As developers, we use many different tools in our development workflow. Some of them state they are opinionated, and when you download, they assume you accept these conditions.
This category includes formatters, linters, and other tools that suggest ways to improve your code. We have great examples in every language, like Eslint, Prettier, Rubocop, and Clippy.
Even though you don't run these tools in a production environment, they are part of the software development life cycle. They help you homogenize your code base and ensure all developers write code the same way.
Everyone accepts the benefits of these tools, but what happens when they become the norm?
Clippy and inlined arguments
Some weeks ago, Rust released a new version. For many developers, it's time to update their toolchain. Most of them use rustup to install and update their Rust environment.
When you run rustup update
, you download multiple resources: rust compiler, docs, etc. It also includes clippy, the main linter for Rust. In the last update, the clippy team introduced a new linting rule called uninlined_format_args
.
This rule asks you to use inline arguments with macros like println! and format!:
// From
println!("Showing some data: {}", data);
// To
println!("Showing some data: {data}");
It seems a pretty small change, but the impact was huge due to several conditions:
- Projects use these macros heavily.
- Many people rely on rust-analyzer, a tool to get inline warnings in their editors. This tool does not support inline arguments at this point.
- Developers usually configure clippy to fail on warnings.
After one command (rustup update
) or in your fresh CI worker, your project starts to fail because of this new rule. Rust developers didn't expect this.

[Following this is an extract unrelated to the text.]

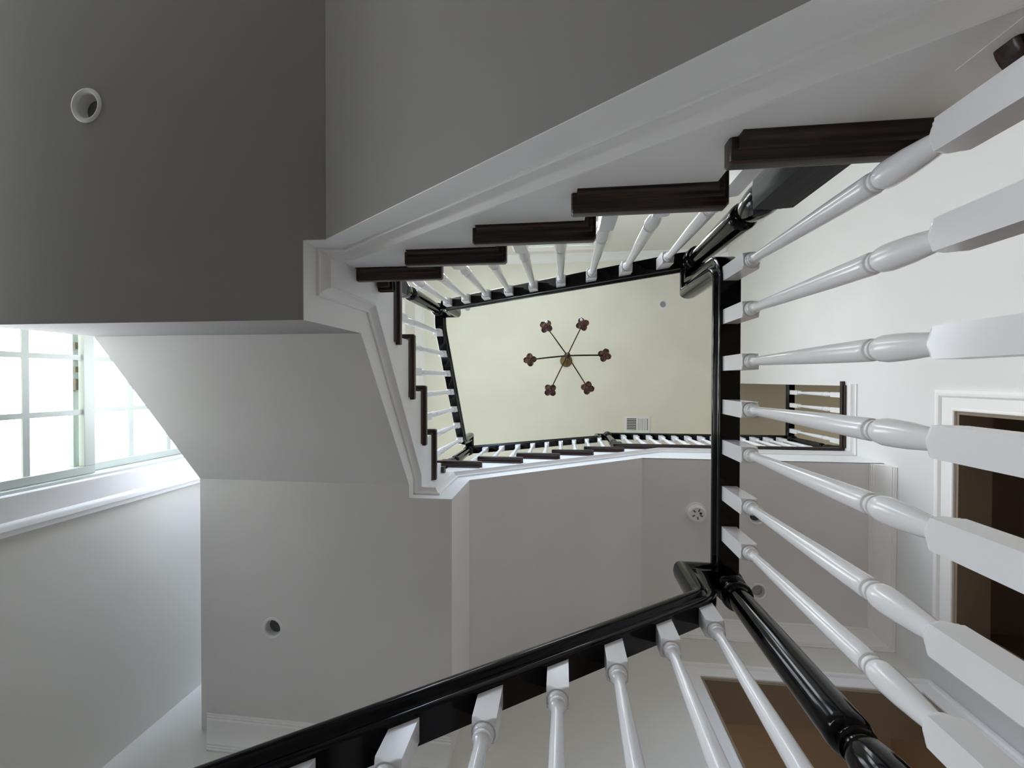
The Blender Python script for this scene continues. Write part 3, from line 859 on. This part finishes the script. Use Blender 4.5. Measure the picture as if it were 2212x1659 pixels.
arms = [(.407, -.003), (.166, -.346), (-.236, -.326), (-.416, .044), (-.188, .385), (.224, .358)]
for i, (ax, ay) in enumerate(arms):
    L = math.hypot(ax, ay); ux, uy = ax / L, ay / L
    pts = []
    for k in range(15):
        q = k / 14
        pts.append((cx + ux * L * q, cy + uy * L * q, hz + .02 - .055 * math.sin(PI * q) * (1 - q * .3) + .01 * q))
    mb = MB(); mb.tube(pts, .0085 if i in (0, 3) else .0062, 10)
    # upper scroll
    pts = [(cx + ux * L * q, cy + uy * L * q, hz + .10 - .10 * q + .05 * math.sin(PI * q)) for q in [k / 12 for k in range(10)]]
    mb.tube(pts, .0028, 8)
    arm = mb.build('arm', M['bronze'], ch, smooth=50)
    px, py, pz = cx + ax, cy + ay, hz + .028
    mb = MB()
    a0 = math.atan2(uy, ux) + .35 + .4 * i
    for k in range(4):
        a = a0 + PI / 2 * k
        ca, sa = math.cos(a), math.sin(a)
        # cupped leaf
        nu, nv = 6, 5; base = len(mb.v); vs = []
        for iu in range(nu + 1):
            u = iu / nu
            for iv in range(nv + 1):
                v = iv / nv * 2 - 1
                wd = .036 * math.sin(PI * (.12 + .80 * u)) ** .7
                r_ = .008 + .066 * u
                h = -.012 + .034 * u * u - .016 * (v * v) * u + .008 * math.cos(6 * v + k) * u - .05 * max(0, u - .68)
                lx = r_; ly = v * wd
                vs.append((px + ca * lx - sa * ly, py + sa * lx + ca * ly, pz + h))
        fs = []
        W = nv + 1
        for iu in range(nu):
            for iv in range(nv):
                fs.append((iu * W + iv, iu * W + iv + 1, (iu + 1) * W + iv + 1, (iu + 1) * W + iv))
        off = len(vs); vs += [(a_, b__, c_ + .004) for a_, b__, c_ in vs]
        fs += [tuple(off + j for j in f_[::-1]) for f_ in fs]
        rim = [iv for iv in range(W)] + [iu * W + nv for iu in range(1, nu + 1)] + [nu * W + iv for iv in range(nv - 1, -1, -1)] + [iu * W for iu in range(nu - 1, 0, -1)]
        fs += [(rim[j], rim[(j + 1) % len(rim)], off + rim[(j + 1) % len(rim)], off + rim[j]) for j in range(len(rim))]
        mb.add(vs, fs)
    mb.lathe([(.001, -.030), (.007, -.026), (.006, -.018), (.015, -.012), (.016, .012), (.001, .013)], (px, py, pz), 16)
    cup = mb.build('leaf_cup', M['petal'], ch, smooth=60)
    if i in (1, 2):
        mb = MB(); mb.lathe([(.001, -.020), (.012, -.016), (.018, -.004), (.019, .006), (.014, .014), (.001, .017)], (px + (.002 if i == 2 else -.012), py - .050, pz), 16)
        mb.build('glass_drop', M['bulb'], ch, smooth=60, label='clear glass drop catching white daylight')
    mb = MB(); mb.lathe([(.010, .0135), (.010, .090), (.001, .091)], (px, py, pz), 16); mb.build('candle', M['candle'], ch, smooth=40)
    mb = MB(); mb.lathe([(.006, .0915), (.013, .105), (.016, .120), (.012, .140), (.004, .160), (.001, .163)], (px, py, pz), 16); mb.build('bulb', M['bulb'], ch, smooth=60)

# ------------------------------------------------------------------ light
w = bpy.data.worlds.new('World'); bpy.context.scene.world = w; w.use_nodes = True
nt = w.node_tree; bg = nt.nodes['Background']
tc = nt.nodes.new('ShaderNodeTexCoord'); nz = nt.nodes.new('ShaderNodeTexNoise'); nz.inputs['Scale'].default_value = 2.2; nz.inputs['Detail'].default_value = 3
rp = nt.nodes.new('ShaderNodeValToRGB')
rp.color_ramp.elements[0].position = .40; rp.color_ramp.elements[0].color = (.86, .88, 1.0, 1)
rp.color_ramp.elements[1].position = .58; rp.color_ramp.elements[1].color = (1.0, .965, .96, 1)
nt.links.new(tc.outputs['Generated'], nz.inputs['Vector']); nt.links.new(nz.outputs['Fac'], rp.inputs['Fac']); 
sep = nt.nodes.new('ShaderNodeSeparateXYZ'); nt.links.new(tc.outputs['Generated'], sep.inputs[0])
mr = nt.nodes.new('ShaderNodeMapRange'); mr.interpolation_type = 'SMOOTHSTEP'
mr.inputs['From Min'].default_value = -0.03; mr.inputs['From Max'].default_value = 0.12
nt.links.new(sep.outputs['Z'], mr.inputs['Value'])
mxn = nt.nodes.new('ShaderNodeMix'); mxn.data_type = 'RGBA'
nt.links.new(mr.outputs['Result'], mxn.inputs['Factor'])
mxn.inputs['A'].default_value = (.17, .165, .15, 1)
mr2 = nt.nodes.new('ShaderNodeMapRange'); mr2.interpolation_type = 'SMOOTHSTEP'
mr2.inputs['From Min'].default_value = -0.85; mr2.inputs['From Max'].default_value = -0.35
nt.links.new(sep.outputs['Y'], mr2.inputs['Value'])
mx2 = nt.nodes.new('ShaderNodeMix'); mx2.data_type = 'RGBA'
nt.links.new(mr2.outputs['Result'], mx2.inputs['Factor']); mx2.inputs['A'].default_value = (.60, .72, 1.0, 1)
nt.links.new(rp.outputs['Color'], mx2.inputs['B'])
nt.links.new(mx2.outputs['Result'], mxn.inputs['B']); nt.links.new(mxn.outputs['Result'], bg.inputs['Color'])
bg.inputs['Strength'].default_value = 4.6

def portal(loc, rot, sx, sy):
    l = bpy.data.lights.new('daylight_portal', 'AREA'); l.shape = 'RECTANGLE'; l.size = sx; l.size_y = sy
    l.cycles.is_portal = True
    o = bpy.data.objects.new('daylight_portal', l); C.objects.link(o); o.location = loc; o.rotation_euler = rot
    return o
portal((XW - .155, (W1[0] + W1[1]) / 2, (W1[2] + W1[3]) / 2), (0, -PI / 2, 0), W1[3] - W1[2], W1[1] - W1[0])
portal((XW - .155, (W2[0] + W2[1]) / 2, (W2[2] + W2[3]) / 2), (0, -PI / 2, 0), W2[3] - W2[2], W2[1] - W2[0])
portal(((W3[0] + W3[1]) / 2, YW0 - .145, (W3[2] + W3[3]) / 2), (PI / 2, 0, 0), W3[1] - W3[0], W3[3] - W3[2])

portal(((W6[0] + W6[1]) / 2, YW1 + .245, (W6[2] + W6[3]) / 2), (-PI / 2, 0, 0), W6[1] - W6[0], W6[3] - W6[2])
portal(((W7[0] + W7[1]) / 2, YW0 - .145, (W7[2] + W7[3]) / 2), (PI / 2, 0, 0), W7[1] - W7[0], W7[3] - W7[2])

def lamp(loc, e, col, r=.15):
    l = bpy.data.lights.new('room_lamp', 'POINT'); l.energy = e; l.color = col; l.shadow_soft_size = r
    o = bpy.data.objects.new('room_lamp', l); C.objects.link(o); o.location = loc
lamp((1.3, 3.3, 2.1), 4, (1.0, .78, .55))          # lamp in the parlour
lamp((3.7, 1.2, 4.7), 9, (1.0, .93, .80), .3)           # unseen lamp added to brighten the upper corridor

# ------------------------------------------------------------------ camera
z = Vector((ZX - 1106, ZY - 829.5, F_PX)).normalized()
y = Vector((0, 1, 0)); y = (y - z * y.dot(z)).normalized()
x = y.cross(z)
c, s = math.cos(ROLL), math.sin(ROLL)
x, y = c * x + s * y, -s * x + c * y
Mx = Matrix((x, y, z))                       # rows: world axes in camera coordinates (right, down, forward)
R = Mx.col[0], -Mx.col[1], -Mx.col[2]
mat = Matrix((R[0], R[1], R[2])).transposed().to_4x4()
cd = bpy.data.cameras.new('camera'); cam = bpy.data.objects.new('camera', cd); C.objects.link(cam)
cam.matrix_world = mat
cd.sensor_width = 36; cd.sensor_fit = 'HORIZONTAL'; cd.lens = F_PX / 2212 * 36
cd.clip_start = 0.02
sc = bpy.context.scene; sc.camera = cam
sc.view_settings.view_transform = 'Standard'; sc.view_settings.look = 'None'
sc.view_settings.gamma = 1; sc.view_settings.use_curve_mapping = False
sc.view_settings.exposure = 1.72
sc.cycles.max_bounces = 12; sc.cycles.diffuse_bounces = 8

Opinions cause unexpected side effects
In this article, I wouldn't value if this change was reasonable. For me, the fact is that the more users you have, the more hidden effects you will cause. The clippy team may not expect the tool to become so popular and configuring warnings as failures is the norm.
Even if they expected it, the side effects are unavoidable. The only thing you can do is provide tools to minimize the impact. Some of the ideas I may think of are:
- Since it's a general-purpose tool, test new versions against diverse (small and big) projects so you can measure the impact on them.
- Provide an easy way to configure the tool for different use cases.
Every case is different, but these ideas may prevent and mitigate these errors. Just don't assume the way people use a tool. If you can, test it directly against a representative group of projects.
And remember, side effects are unavoidable.